ノッティングヒルの恋人

1999/08/13 GAGA試写室
ジュリア・ロバーツがアメリカ人大スターを演じる恋愛ドラマ。
演出が下手くそで面白くなりそこねた。by K. Hattori


 この秋、日本ではジュリア・ロバーツ主演映画が2本公開される。1本がリチャード・ギアと共演した『プリティ・ブライド』。もう1本が、ヒュー・グラントと共演した『ノッティングヒルの恋人』だ。僕は『プリティ・ブライド』が今ひとつだったので『ノッティングヒルの恋人』に期待していたのだが、これもダメだったのにはガックリだ。アメリカの映画スターがロンドン下町で小さな書店を経営している男と知り合い、恋に落ちるという物語。近年アメリカ映画界を席巻しているイギリス映画ブームに便乗したような企画だが、監督・制作・脚本・キャストなどをすべてイギリス人で固め、そこにアメリカ人のヒロインだけをポンと放り込んだ構成は手が込んでいて、なかなか面白いと思う。本物の大スターが虚構の大スターを演じることで、導入部には説明不要のスピード感もある。誰もが知っているアメリカ人の大スター、アナ・スコットを演じるのに、ジュリア・ロバーツほどの適役はいないだろう。

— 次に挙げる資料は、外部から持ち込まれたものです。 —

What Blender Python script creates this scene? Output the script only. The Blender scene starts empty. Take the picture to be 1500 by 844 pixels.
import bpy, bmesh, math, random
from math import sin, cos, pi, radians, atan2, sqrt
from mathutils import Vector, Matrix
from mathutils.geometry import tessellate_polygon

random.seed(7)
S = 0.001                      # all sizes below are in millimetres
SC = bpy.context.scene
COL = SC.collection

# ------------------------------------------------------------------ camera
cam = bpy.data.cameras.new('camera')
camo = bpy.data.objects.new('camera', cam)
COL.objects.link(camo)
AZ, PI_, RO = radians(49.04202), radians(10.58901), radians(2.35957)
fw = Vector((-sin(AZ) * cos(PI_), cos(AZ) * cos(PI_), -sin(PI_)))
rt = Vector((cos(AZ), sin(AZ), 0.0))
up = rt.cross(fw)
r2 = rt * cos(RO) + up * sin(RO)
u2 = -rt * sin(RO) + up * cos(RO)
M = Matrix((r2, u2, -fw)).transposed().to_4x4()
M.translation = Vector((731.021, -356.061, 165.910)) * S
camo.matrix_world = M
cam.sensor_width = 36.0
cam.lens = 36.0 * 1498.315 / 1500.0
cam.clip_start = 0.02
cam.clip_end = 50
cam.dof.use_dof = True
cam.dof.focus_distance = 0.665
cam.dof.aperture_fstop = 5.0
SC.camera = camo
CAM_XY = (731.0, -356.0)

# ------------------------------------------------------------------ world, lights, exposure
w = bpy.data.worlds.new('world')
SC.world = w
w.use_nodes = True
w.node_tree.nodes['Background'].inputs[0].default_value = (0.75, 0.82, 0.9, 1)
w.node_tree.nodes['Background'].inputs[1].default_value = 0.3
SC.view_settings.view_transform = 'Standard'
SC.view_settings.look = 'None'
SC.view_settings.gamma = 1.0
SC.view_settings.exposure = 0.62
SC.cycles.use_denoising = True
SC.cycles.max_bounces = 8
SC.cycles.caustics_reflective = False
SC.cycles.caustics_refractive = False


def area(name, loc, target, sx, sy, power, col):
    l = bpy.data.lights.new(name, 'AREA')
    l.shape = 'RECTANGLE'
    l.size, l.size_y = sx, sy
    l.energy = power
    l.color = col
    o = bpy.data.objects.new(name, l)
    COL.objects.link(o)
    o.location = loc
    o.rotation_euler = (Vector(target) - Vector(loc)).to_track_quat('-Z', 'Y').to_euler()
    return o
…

 この映画の欠点は、主人公たちがどこで相手に惹かれたのか、相手のどこに魅力を感じているのかが、まったく画面から見えてこないところだ。これは脚本より演出の問題だと思う。例えばふたりが初めて出会う書店の場面の演出が、なぜこんなに台詞を追うだけになっているのかは大いに疑問。アナのウィリアムに対する警戒心がほどけ、淡い好感に変わる重要な場面なのに、そうした意識がこの場面の演出からは伝わってこない。ほんの小さな演出でいいのです。万引き男とのやりとりをビックリしながら見ていたアナが、思わずクスクス笑いだしてしまうような場面を少し挿入するだけでいい。それだけで観客はアナに親近感を感じるし、アナとウィリアムの距離感もずっと縮まってくる。

 他の場面でも言えることですが、この映画はアナの気持ちがまったくわからないのです。物語の要所要所で、ウィリアムの台詞や行動に対するアナの反応を描き切れていない。例えば、ウィリアムをホテルの部屋に招きながら、入口で追い返してしまう場面も、ウィリアムの気持ちはわかるけど、アナがこの時何を考えているのかが見えてこない。ウィリアムを見送った後、彼女の悲しそうな顔、寂しそうな顔、悔しそうな顔などをほんの少し見せてくれれば、それだけで観客はアナの気持ちが理解できたでしょう。でもこの映画にはそれがない。

 話のアイデアは悪くない。登場人物も魅力的。キャスティングもバッチリ。それなのに面白くないので、逆に不思議になってしまうほどです。良質の小麦粉でパン生地を練ったのに、十分寝かしてふくらませない内にオーブンに入れちゃったような映画です。生地の発酵にムラがあるのか、ところどころに奇妙な面白さがある。主人公のルームメイトを巡るエピソードは、どれも映画としてバッチリ決まっている。でも他の場面はほとんどがダメ。もったいなすぎる。ものすご〜くもったいない。この10倍は面白くて感動的な映画になるはずなのに。